The market has been very volatile and strong to the upside, and it is likely that we will continue to see buyers getting long of the market every time there is a dip because that is what they are conditioned to do. Indices such as the NASDAQ 100 are not meant to fall over the longer term, so it will be interesting to see how this plays out. After all, the bond market has recently been suggesting that there is a whole slew of interest rate hikes coming, so Wall Street clearly does not believe that the Federal Reserve is going to tighten monetary policy as the bond market does. Because of this, we are about to have something rather drastic happen because one of the sides will win the argument.
Keep in mind that the NASDAQ 100 is driven by a handful of stocks and can probably be called the “NASDAQ 7.” Pay attention to Tesla, Microsoft, Alphabet, and others of that size to determine where this market goes overall.

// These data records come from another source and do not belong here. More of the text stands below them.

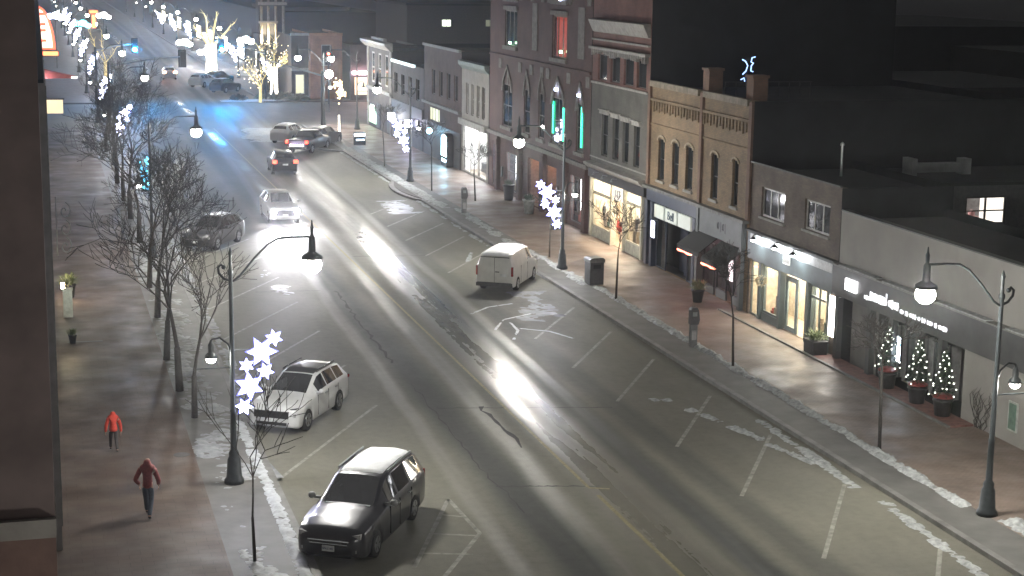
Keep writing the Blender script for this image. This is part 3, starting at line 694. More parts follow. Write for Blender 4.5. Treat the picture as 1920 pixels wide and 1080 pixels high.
make_car('parked_suv', 'black SUV with snow on its roof parked on the left behind the bare trees', (9.0, 93.2), (-.507, -.862), darkp, suv_st, (.98, .12), (-1.95, -2.2), [(.5, -.3), (-.36, -1.15), (-1.2, -1.85)], (1.42, -1.35), .37,
 dict(cat='SUV', mirror=(.62, 1.12), snow=(-.1, -1.3), extra=[two('headlight', lens, 2.15, 2.33, .6, .84, .72, .84), box_part('grille', chrome, (2.36, 2.4, -.5, .5, .66, .7)), box_part('licence_plate', plate, (2.39, 2.42, -.16, .16, .48, .6))]))
pick_st = [(2.8, .4, .7, .85, .66, .9, .55), (2.7, .35, .92, 1.0, .88, 1.06, .7), (2.2, .35, .98, 1.1, .93, 1.16, .74), (1.4, .35, .98, 1.14, .94, 1.2, .76), (1.2, .35, .98, 1.15, .94, 1.25, .75), (.5, .35, .98, 1.18, .94, 1.75, .66), (-.5, .35, .98, 1.18, .94, 1.78, .66), (-.85, .35, .98, 1.18, .94, 1.7, .67), (-1.0, .36, .98, 1.16, .94, 1.2, .85), (-2.7, .4, .98, 1.12, .94, 1.16, .86), (-2.82, .45, .94, 1.0, .92, 1.04, .86)]
make_car('parked_pickup', 'dark pickup with red tail lights parked at the corner by the bulb hung tree', (21.6, 139.6), (.5, .86), darkp, pick_st, (1.2, .55), None, [(.9, .0), (-.05, -.7)], (1.8, -1.7), .4,
 dict(cat='pickup', extra=[rear_lights(x=-2.8, z0=.9, z1=1.15, y0=.75, y1=.97), box_part('licence_plate', glow('lit_plate', (.85, .7, 1), 5), (-2.88, -2.82, -.6, .6, .68, .82)), box_part('bumper', chrome, (-2.95, -2.82, -.9, .9, .5, .66))]))
make_car('parked_car', 'snow topped car parked beyond the pickup at the corner', (21.0, 147), (.5, .86), wpaint, suv_st, (.98, .12), (-1.95, -2.2), [(.5, -.3), (-.36, -1.15), (-1.2, -1.85)], (1.42, -1.35), .37, dict(snow=(.1, -1.6)))
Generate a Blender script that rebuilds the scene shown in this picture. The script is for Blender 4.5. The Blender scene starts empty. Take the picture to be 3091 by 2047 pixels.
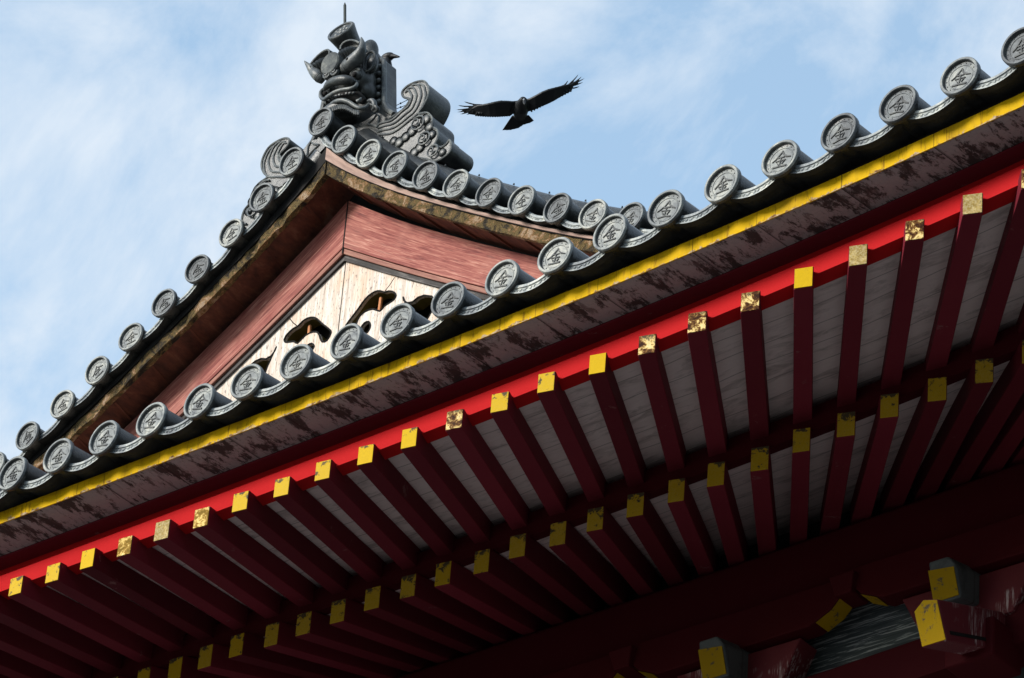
import bpy, bmesh, math, random
from mathutils import Vector, Matrix, Quaternion
random.seed(7)
sc = bpy.context.scene
col = sc.collection
R = math.radians
PI = math.pi

# ------------------------------------------------------------------ camera
CAM = Vector((13.24697, -11.61114, -10.32331))
YAW, PITCH, ROLL = 0.7183780, 0.5753466, 0.0836640
FOC = math.exp(1.41959538)            # focal length / sensor width
fw = Vector((-math.sin(YAW)*math.cos(PITCH), math.cos(YAW)*math.cos(PITCH), math.sin(PITCH)))
r0 = Vector((math.cos(YAW), math.sin(YAW), 0)); u0 = r0.cross(fw)
RT = math.cos(ROLL)*r0 + math.sin(ROLL)*u0
UP = -math.sin(ROLL)*r0 + math.cos(ROLL)*u0
cd = bpy.data.cameras.new('camera'); cam = bpy.data.objects.new('camera', cd); col.objects.link(cam)
cam.matrix_world = Matrix(((RT.x, UP.x, -fw.x, CAM.x), (RT.y, UP.y, -fw.y, CAM.y), (RT.z, UP.z, -fw.z, CAM.z), (0, 0, 0, 1)))
cd.sensor_fit = 'HORIZONTAL'; cd.sensor_width = 36.0; cd.lens = 36.0*FOC
cd.clip_start = 0.1; cd.clip_end = 3000
sc.camera = cam

def ray(px, py):                       # direction seen at a photo position (3091 wide)
    a = (px-1545.5)/(FOC*3091); b = (1023.5-py)/(FOC*3091)
    return RT*a + UP*b + fw
def at(px, py, y):                     # the point of the vertical plane at depth y
    d = ray(px, py)
    return CAM + d*((y-CAM.y)/d.y)

# ------------------------------------------------------------------ world, sun, exposure
SUN_DIR = Vector((-0.42, -0.80, 0.46)).normalized()     # towards the sun
w = bpy.data.worlds.new('World'); sc.world = w; w.use_nodes = True
nt = w.node_tree; nt.nodes.clear()
def wn(t, **k):
    n = nt.nodes.new(t)
    for a, b in k.items(): setattr(n, a, b)
    return n
out = wn('ShaderNodeOutputWorld'); bg = wn('ShaderNodeBackground'); bg.inputs[1].default_value = 0.13
sky = wn('ShaderNodeTexSky', sky_type='NISHITA', sun_disc=False)
sky.sun_elevation = math.asin(SUN_DIR.z); sky.sun_rotation = math.atan2(SUN_DIR.x, SUN_DIR.y)
sky.air_density = 1.0; sky.dust_density = 0.6; sky.ozone_density = 1.6
tc = wn('ShaderNodeTexCoord')
mp = wn('ShaderNodeMapping'); mp.inputs['Rotation'].default_value = (0.5, 0.6, 0.3); mp.inputs['Scale'].default_value = (1.0, 1.35, 1.1)
nz = wn('ShaderNodeTexNoise'); nz.inputs['Scale'].default_value = 17; nz.inputs['Detail'].default_value = 9; nz.inputs['Roughness'].default_value = 0.60; nz.inputs['Distortion'].default_value = 0.35
n2 = wn('ShaderNodeTexNoise'); n2.inputs['Scale'].default_value = 5; n2.inputs['Detail'].default_value = 3
ad = wn('ShaderNodeMath', operation='MULTIPLY_ADD'); ad.inputs[1].default_value = 0.55
rp = wn('ShaderNodeValToRGB'); rp.color_ramp.elements[0].position = 0.62; rp.color_ramp.elements[1].position = 0.92
rp.color_ramp.elements[0].color = (0.20, 0.20, 0.20, 1); rp.color_ramp.elements[1].color = (0.95, 0.95, 0.95, 1)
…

After all, this is a market cap-weighted index, meaning that the biggest stocks move the most. In this scenario, it is very likely that we will see more upward pressure than anything else, so I think that a lot of traders are going to be looking to make up for the lost time.
Regardless of the economy, or the general economic situation around the world, it appears that Wall Street is looking through all of this, which is one of the things that are best. This is why I normally do not short indices, and after this most recent run higher, I am going back to that strategy. If I believe this market will fall, I will buy puts, but that is as aggressive as I will get to the downside.